| REQUIRED WORK |
Only the lines between the line with "The Blender Python" and the line with "WOOD = MT['wood']", together with those two lines themselves, are to be copied exactly.

(Records contained in a dataset)
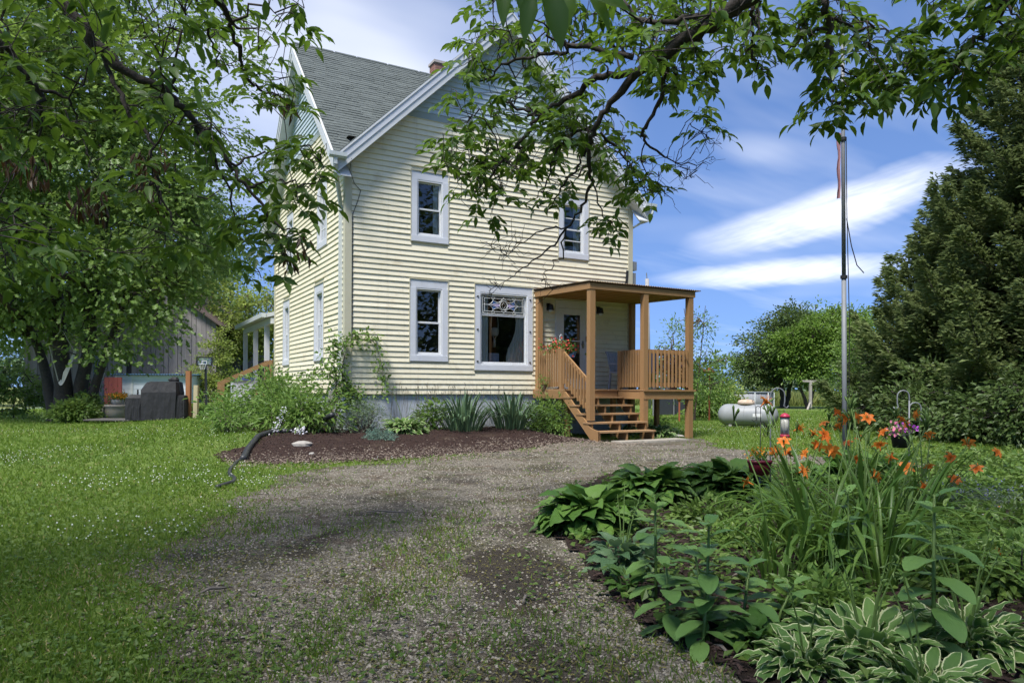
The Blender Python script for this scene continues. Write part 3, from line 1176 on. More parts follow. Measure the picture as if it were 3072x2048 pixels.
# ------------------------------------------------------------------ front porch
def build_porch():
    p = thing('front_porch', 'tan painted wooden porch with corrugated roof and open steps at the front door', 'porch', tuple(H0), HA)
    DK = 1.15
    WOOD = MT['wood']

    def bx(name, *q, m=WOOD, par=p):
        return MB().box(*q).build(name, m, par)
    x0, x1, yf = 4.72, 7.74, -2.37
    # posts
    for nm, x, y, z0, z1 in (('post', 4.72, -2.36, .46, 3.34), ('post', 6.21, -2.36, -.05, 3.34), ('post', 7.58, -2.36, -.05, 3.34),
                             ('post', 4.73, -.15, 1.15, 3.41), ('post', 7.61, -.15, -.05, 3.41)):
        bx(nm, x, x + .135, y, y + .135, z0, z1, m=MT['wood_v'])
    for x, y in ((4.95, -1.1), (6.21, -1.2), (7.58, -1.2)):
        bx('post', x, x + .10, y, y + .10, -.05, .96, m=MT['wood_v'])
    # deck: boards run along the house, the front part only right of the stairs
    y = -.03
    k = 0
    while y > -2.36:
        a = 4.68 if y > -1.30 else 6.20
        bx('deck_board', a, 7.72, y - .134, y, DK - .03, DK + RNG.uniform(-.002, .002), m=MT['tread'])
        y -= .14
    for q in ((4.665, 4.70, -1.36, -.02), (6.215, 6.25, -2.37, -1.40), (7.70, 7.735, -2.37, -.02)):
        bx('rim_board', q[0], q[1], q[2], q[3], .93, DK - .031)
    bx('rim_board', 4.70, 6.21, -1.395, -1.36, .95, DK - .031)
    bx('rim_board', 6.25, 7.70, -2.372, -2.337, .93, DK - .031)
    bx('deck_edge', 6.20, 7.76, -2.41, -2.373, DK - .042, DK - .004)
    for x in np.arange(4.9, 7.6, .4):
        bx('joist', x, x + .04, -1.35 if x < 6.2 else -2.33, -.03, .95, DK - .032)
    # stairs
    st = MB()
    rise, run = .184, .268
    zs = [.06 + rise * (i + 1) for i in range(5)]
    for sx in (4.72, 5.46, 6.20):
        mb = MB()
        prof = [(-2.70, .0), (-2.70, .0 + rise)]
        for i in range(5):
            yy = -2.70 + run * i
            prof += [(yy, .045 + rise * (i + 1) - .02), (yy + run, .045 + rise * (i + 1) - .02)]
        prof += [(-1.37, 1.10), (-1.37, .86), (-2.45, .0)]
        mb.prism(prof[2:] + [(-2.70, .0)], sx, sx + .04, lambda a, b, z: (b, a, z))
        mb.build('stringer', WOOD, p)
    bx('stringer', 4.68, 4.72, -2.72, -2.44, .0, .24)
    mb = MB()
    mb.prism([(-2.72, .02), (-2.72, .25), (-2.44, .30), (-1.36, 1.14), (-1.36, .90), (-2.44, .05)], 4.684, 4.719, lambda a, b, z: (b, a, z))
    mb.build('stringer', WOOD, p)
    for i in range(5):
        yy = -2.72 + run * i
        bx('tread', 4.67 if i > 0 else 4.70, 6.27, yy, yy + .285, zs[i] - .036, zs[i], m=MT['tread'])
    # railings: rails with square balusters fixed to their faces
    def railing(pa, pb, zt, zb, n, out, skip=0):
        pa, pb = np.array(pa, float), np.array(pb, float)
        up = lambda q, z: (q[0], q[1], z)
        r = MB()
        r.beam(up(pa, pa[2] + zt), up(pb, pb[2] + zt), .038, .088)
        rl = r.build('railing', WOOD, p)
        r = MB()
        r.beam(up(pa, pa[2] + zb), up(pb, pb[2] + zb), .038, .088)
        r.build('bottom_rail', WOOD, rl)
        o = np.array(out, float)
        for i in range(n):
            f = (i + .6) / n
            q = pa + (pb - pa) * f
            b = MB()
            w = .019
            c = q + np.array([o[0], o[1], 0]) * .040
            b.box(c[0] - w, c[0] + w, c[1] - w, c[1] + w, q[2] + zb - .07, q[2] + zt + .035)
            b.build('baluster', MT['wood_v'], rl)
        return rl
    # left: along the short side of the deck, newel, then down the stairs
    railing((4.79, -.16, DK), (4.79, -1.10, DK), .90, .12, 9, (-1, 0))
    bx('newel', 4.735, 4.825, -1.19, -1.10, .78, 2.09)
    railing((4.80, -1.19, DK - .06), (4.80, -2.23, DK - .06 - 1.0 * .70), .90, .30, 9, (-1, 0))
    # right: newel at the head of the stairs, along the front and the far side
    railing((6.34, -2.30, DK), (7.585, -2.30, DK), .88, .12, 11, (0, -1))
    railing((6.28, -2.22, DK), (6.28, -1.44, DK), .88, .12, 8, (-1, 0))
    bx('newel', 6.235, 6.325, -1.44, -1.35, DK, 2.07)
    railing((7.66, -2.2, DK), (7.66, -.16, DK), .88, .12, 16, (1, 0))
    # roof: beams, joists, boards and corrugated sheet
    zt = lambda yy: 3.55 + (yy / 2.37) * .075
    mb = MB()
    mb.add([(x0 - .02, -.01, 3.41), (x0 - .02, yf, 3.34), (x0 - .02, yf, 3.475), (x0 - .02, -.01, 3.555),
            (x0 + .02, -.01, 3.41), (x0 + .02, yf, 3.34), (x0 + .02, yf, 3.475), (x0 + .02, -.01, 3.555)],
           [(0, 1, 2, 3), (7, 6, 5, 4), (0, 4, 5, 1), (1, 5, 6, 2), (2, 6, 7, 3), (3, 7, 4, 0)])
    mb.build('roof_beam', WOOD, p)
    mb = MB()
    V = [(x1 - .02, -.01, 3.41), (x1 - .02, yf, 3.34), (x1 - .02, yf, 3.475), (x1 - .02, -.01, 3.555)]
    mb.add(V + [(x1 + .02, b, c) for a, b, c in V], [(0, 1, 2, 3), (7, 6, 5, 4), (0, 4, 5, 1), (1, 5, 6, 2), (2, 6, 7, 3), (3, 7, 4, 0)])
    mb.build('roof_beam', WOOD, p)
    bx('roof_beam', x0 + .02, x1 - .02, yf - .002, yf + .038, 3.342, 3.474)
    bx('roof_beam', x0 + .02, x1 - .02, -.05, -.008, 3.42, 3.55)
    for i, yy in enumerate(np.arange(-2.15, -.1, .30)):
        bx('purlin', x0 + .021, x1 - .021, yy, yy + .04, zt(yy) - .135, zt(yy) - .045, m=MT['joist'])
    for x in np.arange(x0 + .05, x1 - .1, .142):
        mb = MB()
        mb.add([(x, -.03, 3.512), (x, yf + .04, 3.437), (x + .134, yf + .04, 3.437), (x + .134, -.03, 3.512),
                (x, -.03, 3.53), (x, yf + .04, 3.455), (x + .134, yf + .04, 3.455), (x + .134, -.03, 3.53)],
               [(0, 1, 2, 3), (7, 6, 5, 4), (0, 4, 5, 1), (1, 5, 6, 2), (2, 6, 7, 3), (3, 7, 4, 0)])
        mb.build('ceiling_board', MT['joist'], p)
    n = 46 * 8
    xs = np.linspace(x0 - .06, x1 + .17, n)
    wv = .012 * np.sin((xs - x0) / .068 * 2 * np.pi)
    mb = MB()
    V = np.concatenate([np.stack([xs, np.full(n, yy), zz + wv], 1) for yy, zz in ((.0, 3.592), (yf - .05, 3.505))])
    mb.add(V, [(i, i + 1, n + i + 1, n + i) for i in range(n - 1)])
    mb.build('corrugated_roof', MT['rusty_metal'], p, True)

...

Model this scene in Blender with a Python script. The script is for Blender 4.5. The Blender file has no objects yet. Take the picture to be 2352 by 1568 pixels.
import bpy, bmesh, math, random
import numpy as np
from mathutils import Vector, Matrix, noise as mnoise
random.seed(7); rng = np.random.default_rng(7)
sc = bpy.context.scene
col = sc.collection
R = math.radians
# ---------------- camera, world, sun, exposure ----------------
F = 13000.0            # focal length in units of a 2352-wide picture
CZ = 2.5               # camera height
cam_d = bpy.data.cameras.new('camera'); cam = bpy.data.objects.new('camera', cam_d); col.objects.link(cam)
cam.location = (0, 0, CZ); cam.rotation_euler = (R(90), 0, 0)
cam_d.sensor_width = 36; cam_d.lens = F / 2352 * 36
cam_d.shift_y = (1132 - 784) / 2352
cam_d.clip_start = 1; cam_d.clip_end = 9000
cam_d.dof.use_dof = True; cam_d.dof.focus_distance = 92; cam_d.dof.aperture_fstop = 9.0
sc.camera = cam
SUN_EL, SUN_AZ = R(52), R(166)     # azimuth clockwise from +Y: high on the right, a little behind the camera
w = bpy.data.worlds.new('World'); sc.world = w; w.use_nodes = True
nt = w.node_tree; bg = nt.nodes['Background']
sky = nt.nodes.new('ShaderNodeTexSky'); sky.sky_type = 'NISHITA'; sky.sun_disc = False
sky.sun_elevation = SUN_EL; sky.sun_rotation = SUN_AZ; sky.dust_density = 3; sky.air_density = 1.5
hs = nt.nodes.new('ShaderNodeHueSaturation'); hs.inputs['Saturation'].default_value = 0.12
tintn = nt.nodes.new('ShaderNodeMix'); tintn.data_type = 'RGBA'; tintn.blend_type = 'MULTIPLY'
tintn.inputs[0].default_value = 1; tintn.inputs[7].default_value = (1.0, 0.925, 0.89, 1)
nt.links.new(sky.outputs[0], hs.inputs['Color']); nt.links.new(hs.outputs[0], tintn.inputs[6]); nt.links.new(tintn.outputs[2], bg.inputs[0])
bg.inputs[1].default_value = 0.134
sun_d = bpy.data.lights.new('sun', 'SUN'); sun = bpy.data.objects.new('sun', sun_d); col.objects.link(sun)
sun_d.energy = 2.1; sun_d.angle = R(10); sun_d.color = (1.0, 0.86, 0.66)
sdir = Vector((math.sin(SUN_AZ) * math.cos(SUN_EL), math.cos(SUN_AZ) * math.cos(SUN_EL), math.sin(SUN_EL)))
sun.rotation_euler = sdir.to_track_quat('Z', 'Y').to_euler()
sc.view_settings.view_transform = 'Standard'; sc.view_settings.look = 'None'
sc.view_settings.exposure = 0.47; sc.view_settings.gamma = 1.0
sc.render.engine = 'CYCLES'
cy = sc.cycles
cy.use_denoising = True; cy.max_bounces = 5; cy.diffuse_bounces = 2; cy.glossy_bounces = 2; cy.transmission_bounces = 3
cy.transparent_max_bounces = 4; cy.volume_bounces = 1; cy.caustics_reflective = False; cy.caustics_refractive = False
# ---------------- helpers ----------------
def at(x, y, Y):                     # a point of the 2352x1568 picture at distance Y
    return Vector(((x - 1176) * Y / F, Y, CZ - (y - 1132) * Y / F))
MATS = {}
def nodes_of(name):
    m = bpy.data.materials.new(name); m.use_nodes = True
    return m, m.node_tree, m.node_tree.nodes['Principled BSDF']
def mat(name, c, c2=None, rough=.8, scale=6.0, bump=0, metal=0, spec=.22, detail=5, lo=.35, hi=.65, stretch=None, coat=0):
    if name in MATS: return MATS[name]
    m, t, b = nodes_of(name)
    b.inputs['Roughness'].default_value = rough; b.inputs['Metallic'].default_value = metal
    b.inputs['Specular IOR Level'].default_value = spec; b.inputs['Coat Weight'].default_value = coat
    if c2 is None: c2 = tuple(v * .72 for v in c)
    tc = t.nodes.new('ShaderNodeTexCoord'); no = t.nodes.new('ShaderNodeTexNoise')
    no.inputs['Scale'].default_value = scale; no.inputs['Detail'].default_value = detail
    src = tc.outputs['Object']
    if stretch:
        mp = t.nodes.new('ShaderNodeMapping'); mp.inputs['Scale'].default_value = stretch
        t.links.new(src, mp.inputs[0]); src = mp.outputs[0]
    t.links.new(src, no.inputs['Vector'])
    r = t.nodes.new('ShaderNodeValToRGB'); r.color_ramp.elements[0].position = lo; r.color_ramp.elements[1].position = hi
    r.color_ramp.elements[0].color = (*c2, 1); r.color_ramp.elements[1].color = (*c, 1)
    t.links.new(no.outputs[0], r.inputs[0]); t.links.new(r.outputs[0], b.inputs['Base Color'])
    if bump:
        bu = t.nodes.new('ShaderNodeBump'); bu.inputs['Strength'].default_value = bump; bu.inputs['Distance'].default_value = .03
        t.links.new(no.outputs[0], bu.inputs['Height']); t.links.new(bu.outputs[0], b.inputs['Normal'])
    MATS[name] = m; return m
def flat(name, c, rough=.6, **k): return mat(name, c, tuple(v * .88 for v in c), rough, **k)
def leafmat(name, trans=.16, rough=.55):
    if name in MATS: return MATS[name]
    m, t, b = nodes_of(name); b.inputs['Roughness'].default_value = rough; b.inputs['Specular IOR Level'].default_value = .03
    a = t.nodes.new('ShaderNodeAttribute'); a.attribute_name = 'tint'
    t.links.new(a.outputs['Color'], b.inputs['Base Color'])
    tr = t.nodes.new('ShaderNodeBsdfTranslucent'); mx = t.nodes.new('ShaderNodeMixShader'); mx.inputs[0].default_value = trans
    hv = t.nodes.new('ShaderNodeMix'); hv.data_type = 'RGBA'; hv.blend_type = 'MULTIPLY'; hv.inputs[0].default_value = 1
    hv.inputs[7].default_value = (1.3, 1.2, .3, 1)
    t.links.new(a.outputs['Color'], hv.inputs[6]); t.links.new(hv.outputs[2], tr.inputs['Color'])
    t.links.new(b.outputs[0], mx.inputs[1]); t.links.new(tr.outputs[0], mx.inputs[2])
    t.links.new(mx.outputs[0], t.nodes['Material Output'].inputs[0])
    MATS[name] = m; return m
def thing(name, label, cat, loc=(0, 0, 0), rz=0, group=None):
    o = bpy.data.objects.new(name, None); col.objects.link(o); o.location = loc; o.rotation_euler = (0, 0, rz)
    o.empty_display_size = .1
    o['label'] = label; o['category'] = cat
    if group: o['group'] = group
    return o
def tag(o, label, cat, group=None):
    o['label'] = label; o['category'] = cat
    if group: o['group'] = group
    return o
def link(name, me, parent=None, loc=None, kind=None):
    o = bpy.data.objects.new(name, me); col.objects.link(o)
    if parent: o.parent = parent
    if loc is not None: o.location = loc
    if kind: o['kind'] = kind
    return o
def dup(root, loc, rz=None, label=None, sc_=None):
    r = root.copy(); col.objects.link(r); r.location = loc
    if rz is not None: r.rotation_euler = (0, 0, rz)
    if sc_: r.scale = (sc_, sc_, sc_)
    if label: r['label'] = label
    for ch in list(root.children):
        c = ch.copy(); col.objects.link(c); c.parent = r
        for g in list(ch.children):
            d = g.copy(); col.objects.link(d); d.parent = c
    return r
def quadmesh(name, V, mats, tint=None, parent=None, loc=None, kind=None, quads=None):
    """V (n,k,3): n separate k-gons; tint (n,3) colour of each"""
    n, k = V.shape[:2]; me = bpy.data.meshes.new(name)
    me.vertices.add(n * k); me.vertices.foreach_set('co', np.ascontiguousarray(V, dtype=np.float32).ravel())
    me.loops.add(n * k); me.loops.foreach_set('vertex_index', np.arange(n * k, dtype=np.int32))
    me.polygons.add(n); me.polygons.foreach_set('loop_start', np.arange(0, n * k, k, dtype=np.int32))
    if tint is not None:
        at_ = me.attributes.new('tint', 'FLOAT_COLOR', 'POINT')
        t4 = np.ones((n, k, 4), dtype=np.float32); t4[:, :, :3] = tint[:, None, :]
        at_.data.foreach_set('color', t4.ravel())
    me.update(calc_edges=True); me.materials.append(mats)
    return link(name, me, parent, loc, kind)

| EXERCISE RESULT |
The Blender Python script for this scene continues. Write part 3, from line 1176 on. More parts follow. Measure the picture as if it were 3072x2048 pixels.
# ------------------------------------------------------------------ front porch
def build_porch():
    p = thing('front_porch', 'tan painted wooden porch with corrugated roof and open steps at the front door', 'porch', tuple(H0), HA)
    DK = 1.15
    WOOD = MT['wood']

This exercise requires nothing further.